My most used shortcuts are:

  • ? - the ever useful help dialog - shows you what all the keyboard shortcuts are
  • l - to open the labels dialog. For example l0 will open the labels dialog and search for 0 (which will be my 0 – Needs response label)
  • e - to archive an email. Once I’ve handled an email (either responded, or determined it doesn’t need a response), I’ll archive it.
  • j/k - older / newer conversation
  • } - archive conversation and go to the next newer conversation

I can hammer through emails pretty quickly labelling and archiving as I go. Almost feels like vim.

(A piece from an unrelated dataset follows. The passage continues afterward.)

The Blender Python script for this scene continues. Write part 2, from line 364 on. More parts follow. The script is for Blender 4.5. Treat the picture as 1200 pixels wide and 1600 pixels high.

Archive manually to reach ✨ Inbox Zero ✨

I’m not a strict adherent to the Inbox Zero philosophy, but I do try to reach zero occasionally. I like to archive messages, rather than just reading them and leaving them in the inbox.

Some of the archiving is done automatically by my filters, the rest is done with the e and } keyboard shortcuts.

Track metrics and set service level objectives

The most extreme thing I’ve done to get on top of my emails is to keep metrics on them.

I wrote a prometheus exporter for gmail and used it to hook up my inbox and grafana. Hopefully I’ll find time to write a separate post about this thing.

The metrics integration has enabled me to create a kind of Service Level Objective dashboard for my emails. I aim to manually archive about 30 emails per day, and I track the change in messages in my Inbox over 24 hour and 1 hour periods.

If these numbers go red, I know it’s past time for me to look at my emails again. This screenshot shows that I’m not there yet with my Needs Response label.

Screenshot showing an empty gmail inbox alongside a grafana dashboard with various metrics. The metrics show 0 Threads in Inbox (green), -211 Change in Inbox (green), 233 Emails archived (green), -34 Change in Inbox (green), and 12 Needs Response (red). There are line graphs showing a downward trend in Inbox Total and a slight upward trend in Needs Response.